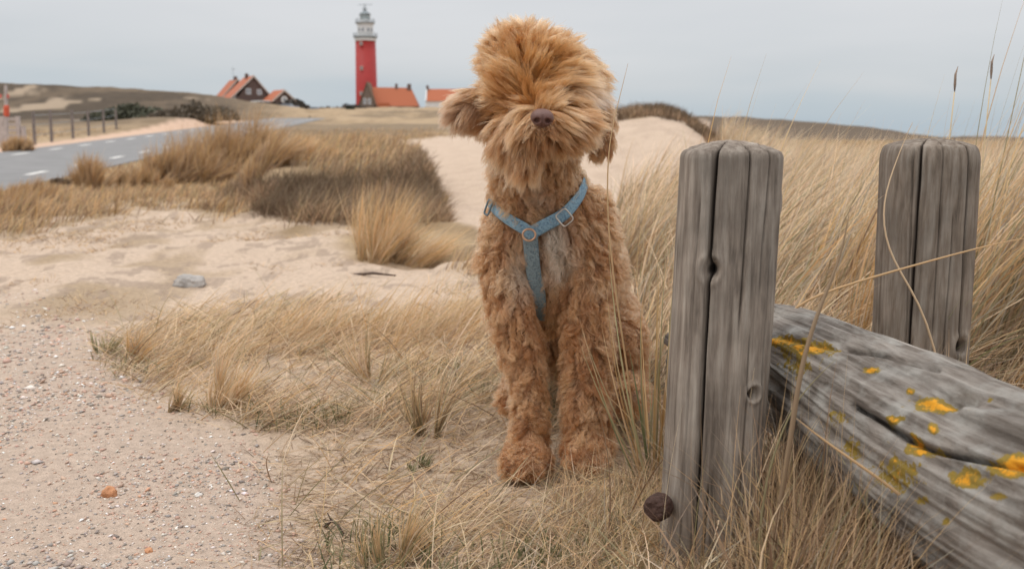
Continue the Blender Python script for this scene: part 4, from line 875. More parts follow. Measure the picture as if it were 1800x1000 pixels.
bush('shrub', 'low dark hedge running up to the lighthouse foot', [(580, 198, 30, 9), (620, 197, 30, 12), (555, 198, 14, 7)], 300, DKB, .5, 2600, dep=6)
bush('shrub', 'dark green bush just in front of the lighthouse', [(617, 204, 9, 16)], 240, DG, .4, 700)
bush('shrub', 'dark rounded tree clump on the crest of the hill', [(258, 172, 22, 9), (235, 173, 12, 5), (285, 175, 16, 6)], 190, (.05, .048, .036), .45, 1800, dep=6)
bush('shrub', 'dark tree line where the hill meets the tussocks', [(345, 182, 22, 7), (322, 180, 16, 5), (375, 186, 16, 7)], 200, (.05, .048, .036), .45, 1500, dep=6)
bush('shrub', 'dark green hedge at the foot of the hill beyond the fence', [(178, 214, 16, 16), (205, 214, 26, 24), (235, 212, 30, 28), (268, 211, 26, 20)], 78, (.085, .085, .055), .16, 6000, dep=3)
bush('shrub', 'brown bare thicket beyond the road next to the tussocks', [(300, 216, 44, 22), (345, 212, 34, 30), (262, 220, 40, 12), (385, 210, 30, 22)], 74, (.135, .105, .072), .16, 8000, dep=3)
bush('shrub', 'dark scrub at the mouth of the distant road', [(520, 222, 26, 7), (548, 214, 20, 6)], 110, (.09, .075, .055), .18, 1500, dep=3)
bush('shrub', 'low dark bush at the near road edge', [(103, 322, 13, 9), (120, 322, 10, 6)], 19, (.20, .14, .09), .035, 900)

# fence, gate and marker beyond the road --------------------------------
M_GREYW = simple('grey_fence_wood', (.20, .17, .155), .9, .25, 8); M_PALEW = simple('pale_fence_wood', (.42, .36, .33), .9, .2, 6)
def at(px, Y): # foot on the ground
    x_ = (px - 900) / 1750 / (cs + .15 * sn) * Y; return Vector((x_, Y, float(height([x_], [Y])[0])))
fence = empty('wire_fence', at(90, 41), 'low wire fence on thin posts along the far roadside', 'fence'); f0 = fence.location
fpts = [(60, 38.5), (90, 41), (128, 44.5), (156, 47.5), (183, 51), (205, 55)]
tops = []
for k, (px_, Y_) in enumerate(fpts):
    p = at(px_, Y_); bm = bmesh.new(); hgt = (1.25, 1.3, 1.28, 1.2, 1.15, 1.1)[k]; tube(bm, [p - f0 + Vector((0, 0, -.3)), p - f0 + Vector((.02, 0, hgt))], [.07, .06], 8); part('fence_post', bm, M_GREYW, fence); tops.append(p - f0)
bm = bmesh.new()
for z_ in (.35, .75, 1.1): tube(bm, [t_ + Vector((0, -.07, z_)) for t_ in tops], .012, 4)
part('wire', bm, M_LEAD, fence)
g0 = at(18, 36); gate = empty('wooden_gate', g0, 'grey slatted wooden gate beside the road', 'gate')
def gp(px_, py_): return P(px_, py_, 36) - g0
for (x0, x1, yb) in ((0, 7, 250), (31, 34, 240), (40.5, 44, 246), (-26, -20, 250)):
    bm = bmesh.new(); a_ = gp(x0, yb + 8); b_ = gp(x1, 205 if x0 != 40.5 else 222); box(bm, a_.x, b_.x, -.06, .06, a_.z, b_.z); part('gate_post', bm, M_PALEW, gate)
for y_ in (207, 217, 227, 236):
    for (x0, x1) in ((-19.5, -.5), (7.5, 30.5)):
        bm = bmesh.new(); a_ = gp(x0, y_ + 4.6); b_ = gp(x1, y_); box(bm, a_.x, b_.x, -.02, .02, a_.z, b_.z); part('slat', bm, M_PALEW, gate)
m0 = at(11, 34); mk = empty('marker_pole', m0, 'pale pole with an orange red sleeve standing at the gate', 'pole')
def mp_(px_, py_): return P(px_, py_, 34) - m0
bm = bmesh.new(); tube(bm, [(mp_(11, 255).x, 0, -.2), mp_(10, 150)], [.075, .05], 10); part('pole', bm, M_PALEW, mk)
bm = bmesh.new(); tube(bm, [mp_(11.5, 206), mp_(11.5, 203), mp_(11.3, 188), mp_(11.2, 185)], [.05, .09, .09, .05], 12); part('sleeve', bm, simple('orange_red', (.55, .10, .05), .6, .1, 3), mk)
for (x0, x1) in ((-3, 3), (12, 16)):
    bm = bmesh.new(); a_ = mp_(x0, 173); b_ = mp_(x1, 166); box(bm, a_.x, b_.x, -.03, .0, a_.z, b_.z); part('sign_board', bm, simple('faded_red', (.50, .13, .10), .7, .1, 3), mk)
tk = at(30, 33); tussock('marram_tussock', 'squat brown tussock in front of the wooden gate', tk, 1300, .5, .34, BR, lean=(-.2, .5), bend=(.1, .6), width=.02)

# tiny parked cars -------------------------------------------------------
def car(px_, py_, Y_, c, label):
    o = empty('parked_car', P(px_, py_, Y_), label, 'car', None)
    bm = bmesh.new(); prism(bm, [(-2.1, .3), (2.1, .3), (2.1, .8), (1.1, .95), (-2.0, 1.0), (-2.15, .7)], -.85, .85); bmesh.ops.bevel(bm, geom=bm.edges[:], offset=.08, segments=2, affect='EDGES'); part('body', bm, simple('car_paint', c, .3, .03, 1, spec=.5), o)
    bm = bmesh.new(); prism(bm, [(-1.8, .98), (1.0, .93), (.4, 1.45), (-1.3, 1.5)], -.72, .72); part('cabin', bm, M_GLASS, o)
    for x_ in (-1.3, 1.35):
        for y_ in (-.8, .8):
            bm = bmesh.new(); bmesh.ops.create_cone(bm, cap_ends=True, segments=16, radius1=.32, radius2=.32, depth=.2, matrix=Matrix.Translation((x_, y_, .32)) @ Matrix.Rotation(R(90), 4, 'X')); part('wheel', bm, M_TYRE, o)
M_TYRE = simple('tyre', (.03, .03, .03), .8)
car(508, 195, 215, (.42, .47, .58), 'tiny pale blue car parked below the small round windowed house')
car(556, 200, 235, (.62, .61, .62), 'tiny white car parked where the dark hedge starts')
car(681, 199, 300, (.66, .64, .62), 'tiny white car parked in front of the broad orange roof')
car(704, 199, 300, (.55, .53, .52), 'tiny pale grey car parked right of the white one')
#DOGCODE#
# ------------------------------------------------------------------ dog
DOG_BASE = Vector((P(970, 840, 1.52).x, 1.62, 0.0))
dog = empty('dog', DOG_BASE, 'curly apricot dog sitting on the grass in a pale blue harness', 'dog')
def q(px, py, Y): return P(px, py, Y)
def pr(px_, Y): return px_ * Y / 1750 * 1.01
def build_body():
    bm = bmesh.new()
    def ball(c, r_, s=(1, 1, 1), rot=None):
        Mx = Matrix.Translation(c) @ (rot or Matrix.Identity(4)) @ Matrix.Diagonal((*[r_ * k for k in s], 1))
        bmesh.ops.create_icosphere(bm, subdivisions=3, radius=1, matrix=Mx)
    def limb(pts):
        """pts: (px, py, Y, radius in photo pixels at that depth)"""
        for a_, b_ in zip(pts, pts[1:]):
            A_ = q(*a_[:3]); B_ = q(*b_[:3]); n_ = max(2, int((B_ - A_).length / .010))
            for k in range(n_ + 1):
                t = k / n_; ball(A_.lerp(B_, t), pr(a_[3] * (1 - t) + b_[3] * t, a_[2] * (1 - t) + b_[2] * t))
    # skull, brow, muzzle, jaw
    ball(q(945, 142, 1.50), pr(70, 1.5), (1.0, .98, 1.0)); ball(q(912, 108, 1.50), pr(48, 1.5), (1.05, 1, .9)); ball(q(992, 138, 1.51), pr(42, 1.5), (1, 1, 1)); ball(q(1022, 138, 1.53), pr(24, 1.53)); ball(q(868, 205, 1.50), pr(24, 1.5))
    ball(q(912, 160, 1.455), pr(32, 1.46)); ball(q(985, 158, 1.455), pr(30, 1.46))
    limb([(950, 195, 1.46, 42), (952, 216, 1.385, 27), (953, 218, 1.365, 22)])
    ball(q(908, 235, 1.425), pr(35, 1.42), (1, .9, 1.1)); ball(q(994, 222, 1.42), pr(35, 1.42), (1.15, .9, .95)); ball(q(928, 264, 1.42), pr(31, 1.42)); ball(q(925, 215, 1.405), pr(26, 1.4)); ball(q(975, 210, 1.405), pr(25, 1.4))
    # ears: flaps
    limb([(868, 180, 1.50, 26), (840, 186, 1.50, 27), (820, 192, 1.49, 26), (814, 200, 1.49, 22)])
    limb([(1036, 170, 1.52, 20), (1052, 215, 1.53, 22), (1054, 256, 1.53, 20)])
    # neck and chest
    limb([(945, 200, 1.53, 60), (940, 290, 1.57, 62), (950, 350, 1.60, 72), (958, 420, 1.63, 86), (962, 480, 1.64, 76), (965, 520, 1.66, 56)])
    limb([(900, 380, 1.63, 38), (888, 440, 1.60, 36), (893, 500, 1.58, 34)]); limb([(1030, 370, 1.63, 40), (1042, 440, 1.60, 36), (1035, 500, 1.58, 40)])
    # front legs
    limb([(895, 500, 1.58, 36), (911, 580, 1.56, 34), (926, 650, 1.545, 29), (933, 720, 1.53, 27), (930, 770, 1.525, 28)])
    limb([(928, 775, 1.52, 29), (915, 806, 1.49, 29), (900, 818, 1.465, 22)]); limb([(930, 780, 1.52, 26), (930, 818, 1.47, 24)]); ball(q(945, 806, 1.50), pr(22, 1.49))
    limb([(1033, 500, 1.58, 39), (1031, 580, 1.56, 38), (1029, 650, 1.545, 38), (1029, 720, 1.53, 37), (1031, 765, 1.525, 37)])
    [ball(q(tx, ty, 1.452), pr(11, 1.45), (1, 1.2, .9)) for tx, ty in ((888, 822), (906, 829), (926, 830), (944, 824))]; [ball(q(tx, ty, 1.468), pr(12, 1.46), (1, 1.2, .9)) for tx, ty in ((1000, 810), (1020, 817), (1042, 817), (1060, 808))]
    limb([(1030, 770, 1.52, 33), (1015, 797, 1.49, 25)]); limb([(1034, 775, 1.52, 32), (1048, 795, 1.495, 26)]); ball(q(1030, 800, 1.485), pr(24, 1.49))
    # trunk down to the rump
    limb([(965, 400, 1.66, 84), (985, 440, 1.76, 92), (995, 480, 1.88, 94), (1002, 530, 1.97, 92), (1002, 575, 2.00, 84)])
    # haunches, hind feet
    limb([(1036, 540, 1.95, 70), (1078, 585, 1.85, 50), (1094, 602, 1.78, 38)]); limb([(1092, 620, 1.82, 34), (1102, 668, 1.80, 30), (1108, 688, 1.72, 28), (1108, 696, 1.66, 25), (1106, 700, 1.62, 21)])
    limb([(985, 545, 1.95, 66), (945, 590, 1.85, 46), (925, 610, 1.80, 36)]); limb([(925, 640, 1.82, 30), (908, 690, 1.78, 24), (895, 704, 1.72, 18)])
    limb([(1030, 590, 2.05, 30), (1075, 625, 2.12, 26), (1120, 636, 2.12, 22)])
    me = bpy.data.meshes.new('tmp'); bm.to_mesh(me); bm.free(); o = bpy.data.objects.new('tmp', me); COL.objects.link(o)
    md = o.modifiers.new('r', 'REMESH'); md.mode = 'VOXEL'; md.voxel_size = .0055; md.use_smooth_shade = True
    md = o.modifiers.new('s', 'SMOOTH'); md.factor = .6; md.iterations = 9
    dg = bpy.context.evaluated_depsgraph_get(); dg.update(); m2 = bpy.data.meshes.new_from_object(o.evaluated_get(dg)); bpy.data.objects.remove(o); m2.name = 'body'
    return m2
bme = build_body()
M_SKIN = simple('dog_undercoat', (.20, .095, .045), .9, .15, 20)
bme.materials.clear()
body = link_mesh('body', bme, M_SKIN, dog, True)
nv = len(bme.vertices); BV = np.empty(nv * 3, np.float32); bme.vertices.foreach_get('co', BV); BV = BV.reshape(-1, 3).astype(float)
BN = np.empty(nv * 3, np.float32); bme.vertices.foreach_get('normal', BN); BN = BN.reshape(-1, 3).astype(float)
bme.calc_loop_triangles(); BT = np.empty(len(bme.loop_triangles) * 3, np.int32); bme.loop_triangles.foreach_get('vertices', BT); BT = BT.reshape(-1, 3)
bvh = BVHTree.FromPolygons(BV.tolist(), BT.tolist())
def surf(px, py):
    """nearest body surface along the sight line"""
    o = Vector((0, 0, CAM_H)); d = (P(px, py, 1.5) - o).normalized(); h = bvh.ray_cast(o, d)
    return h[0], h[1]

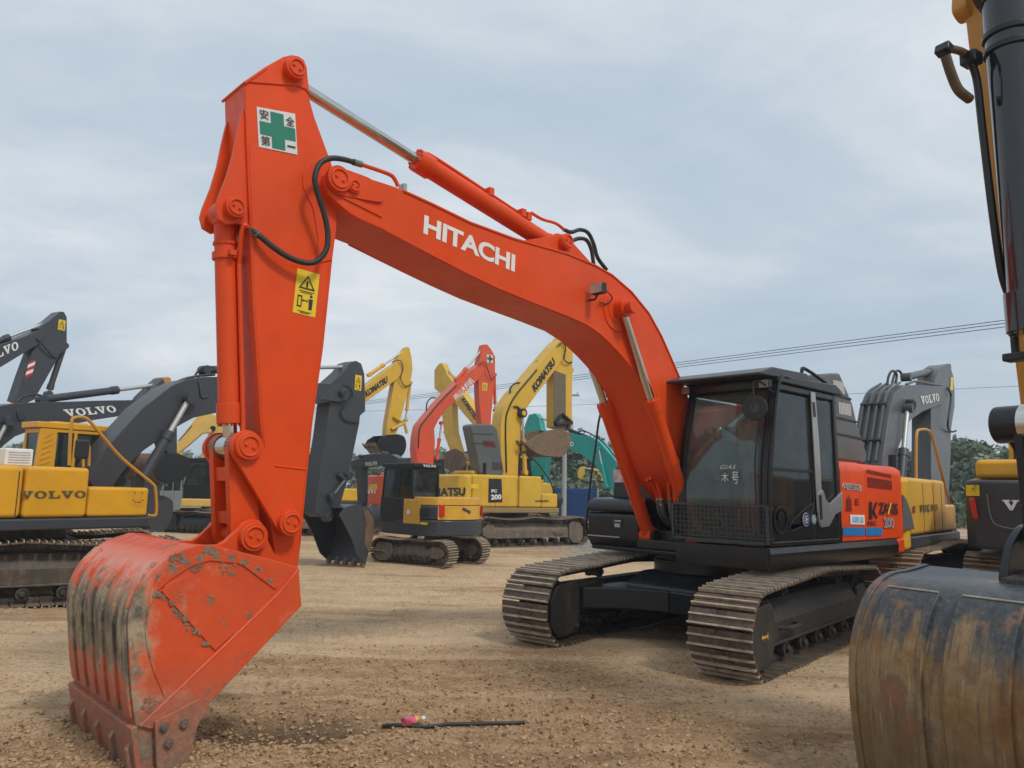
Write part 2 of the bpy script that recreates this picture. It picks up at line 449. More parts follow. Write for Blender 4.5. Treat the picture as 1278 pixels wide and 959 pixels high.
def cab(parent, x0, x1, y0, y1, z0, z1, sill, mbody, mglass, mroof=None, slant=.12, pill=.06, mtrim=None, rib_side=None, door=True, seat=True, wide_rear=0.):
    """a hollow cab: panels below the sills, corner pillars, roof, panes, a seat inside. x1 = front"""
    mroof = mroof or mbody; mtrim = mtrim or mbody
    m = MB(); t = .05
    xf = x1 - slant  # front at the roof
    m.box(x0, x1, y0, y0+t, z0, sill); m.box(x0, x1, y1-t, y1, z0, sill)
    m.box(x0, x0+t, y0+t, y1-t, z0, sill); m.box(x1-t, x1, y0+t, y1-t, z0, z0+.35*(sill-z0)); m.box(x0, x1, y0+t, y1-t, z0, z0+t)
    zr = z1 - .10
    for y in (y0, y1-pill):
        m.prism([(x0, sill), (x0+pill*1.2+wide_rear, sill), (x0+pill*1.2+wide_rear*.8+.04, zr), (x0+.04, zr)], y, y+pill)
        m.prism([(x1-pill, z0+.3), (x1, z0+.3), (xf, zr), (xf-pill, zr)], y, y+pill)
        xm = x0 + (x1-x0)*.42
        m.prism([(xm, sill), (xm+pill*.8, sill), (xm+pill*.8, zr), (xm, zr)], y+.004, y+pill-.004)
        m.box(x0+.04, xf, y+.003, y+pill-.003, zr-.06, zr)
    m.box(x0+.04, x0+.10, y0+pill, y1-pill, zr-.08, zr); m.box(xf-.06, xf, y0+pill, y1-pill, zr-.08, zr)
    c = m.build('cab', mbody, parent, bev=.015)
    rf = MB(); rf.box(x0-.02, xf+.06, y0-.015, y1+.015, zr+.002, z1); rf.box(x0+.3, xf-.3, y0+.15, y1-.15, z1, z1+.03)
    rf.build('roof', mroof, c, bev=.04, seg=3)
    def pane(fn):
        g = MB(); fn(g); g.build('window', mglass, c, smooth=0)
    xm = x0 + (x1-x0)*.42
    for y in (y0+.02, y1-.026):
        pane(lambda g: g.prism([(x0+.09+wide_rear, sill-.01), (xm+.02, sill-.01), (xm+.02, zr-.04), (x0+.11+wide_rear, zr-.04)], y, y+.006))
        pane(lambda g: g.prism([(xm+.03, sill-.01), (x1-.05, sill-.01), (xf-.05, zr-.04), (xm+.03, zr-.04)], y, y+.006))
    pane(lambda g: g.prism([(x1-.03, z0+.3), (x1-.024, z0+.3), (xf-.024, zr-.03), (xf-.03, zr-.03)], y0+.05, y1-.05))
    pane(lambda g: g.box(x0+.055, x0+.061, y0+.05, y1-.05, sill-.01, zr-.06))
    if seat:
        s = MB(); cx = x0+(x1-x0)*.42; cy = (y0+y1)/2
        s.box(cx-.25, cx+.25, cy-.24, cy+.24, z0+.42, z0+.54); s.prism([(cx-.32, z0+.5), (cx-.2, z0+.5), (cx-.28, z0+1.15), (cx-.38, z0+1.15)], cy-.23, cy+.23)
        s.box(cx-.2, cx+.2, cy-.2, cy+.2, z0+.05, z0+.42); s.box(cx-.38, cx-.28, cy-.12, cy+.12, z0+1.16, z0+1.35)
        for e in (-1, 1): s.box(cx-.2, cx+.3, cy+e*.36-.07, cy+e*.36+.07, z0+.3, z0+.72)
        s.build('seat', plain('seat_cloth', (.03, .03, .035), .8), c, bev=.03)
    if door:
        h = MB(); h.box(xm+.07, xm+.2, y1, y1+.03, sill-.12, sill-.08); h.build('door_handle', DARK, c, bev=.005)
    return c
def handrail(parent, pts, r, mat): return MB().tube(pts, r, n=10, k=5).build('handrail', mat, parent)
def sticker(parent, F, px4, y, mat, off=.004, name='sticker', label=None):
    """flat label on the plane y; px4: four corners"""
    s = 1 if y > 0 else -1
    P = [F.v(a, b, y) + Vector((0, s*off, 0)) for a, b in px4]
    return MB().add(P, [(0, 1, 2, 3)]).build(name, mat, parent, smooth=0, label=label)
def warn_sticker(parent, c, w, h, y, out, angle=0., back=None):
    """yellow warning label with black triangle and pictogram; c = centre (x,z) on plane y, out=+1/-1"""
    ca, sa = math.cos(angle), math.sin(angle)
    def P(a, b, k): return Vector((c[0] + out*-1*(a*ca - b*sa), y + out*.003*k, c[1] + a*sa + b*ca))
    ylw = plain('sticker_yellow', (.80, .56, .02), .5, var=.08); blk = plain('sticker_black', (.02, .02, .02), .5)
    o = MB().add([P(-w/2, -h/2, 1), P(w/2, -h/2, 1), P(w/2, h/2, 1), P(-w/2, h/2, 1)], [(0, 1, 2, 3)]).build('sticker', ylw, parent, smooth=0)
    m = MB(); q = w*.36
    outer = [(0, h*.40), (-q, h*.08), (q, h*.08)]; inn = [(0, h*.40-.26*q), (-q*.72, h*.08+.16*q), (q*.72, h*.08+.16*q)]
    m.add([P(a, b, 2) for a, b in outer+inn], [(0, 1, 4, 3), (1, 2, 5, 4), (2, 0, 3, 5)])
    m.add([P(a, b, 2) for a, b in [(-q*.1, h*.12), (q*.1, h*.12), (q*.12, h*.26), (-q*.12, h*.26)]], [(0, 1, 2, 3)])
    # figure and arrow
    m.add([P(a, b, 2) for a, b in [(w*.16, -h*.36), (w*.30, -h*.36), (w*.32, -h*.12), (w*.14, -h*.12)]], [(0, 1, 2, 3)])
    m.add([P(w*.23+.06*w*math.cos(t*.785), -h*.06+.06*w*math.sin(t*.785), 2) for t in range(8)], [tuple(range(8))])
    m.add([P(a, b, 2) for a, b in [(-w*.12, -h*.19), (w*.08, -h*.19), (w*.08, -h*.17), (-w*.12, -h*.17)]], [(0, 1, 2, 3)])
    for s in (-1, 1): m.add([P(a, b, 2) for a, b in [(-.02*w+s*w*.14, -h*.18), (-.02*w+s*w*.07, -h*.15), (-.02*w+s*w*.07, -h*.21)]], [(0, 1, 2)])
    for a, b, c_, d in ((-.36, -.34, -.32, -.08), (-.2, -.34, -.16, -.08), (-.36, -.11, -.16, -.08), (-.36, -.34, -.16, -.31)):
        m.add([P(w*a, h*b, 2), P(w*c_, h*b, 2), P(w*c_, h*d, 2), P(w*a, h*d, 2)], [(0, 1, 2, 3)])
    for zz_, ww_ in ((.03, .34), (-.005, .26), (-.43, .3), (-.46, .2)): m.add([P(-w*ww_, h*(zz_-.008), 2), P(w*ww_, h*(zz_-.008), 2), P(w*ww_, h*(zz_+.006), 2), P(-w*ww_, h*(zz_+.006), 2)], [(0, 1, 2, 3)])
    m.build('pictogram', blk, o, smooth=0)
    return o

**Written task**
Reply with nothing except the number of lines in the listing above that include "this".

**Full answer**
2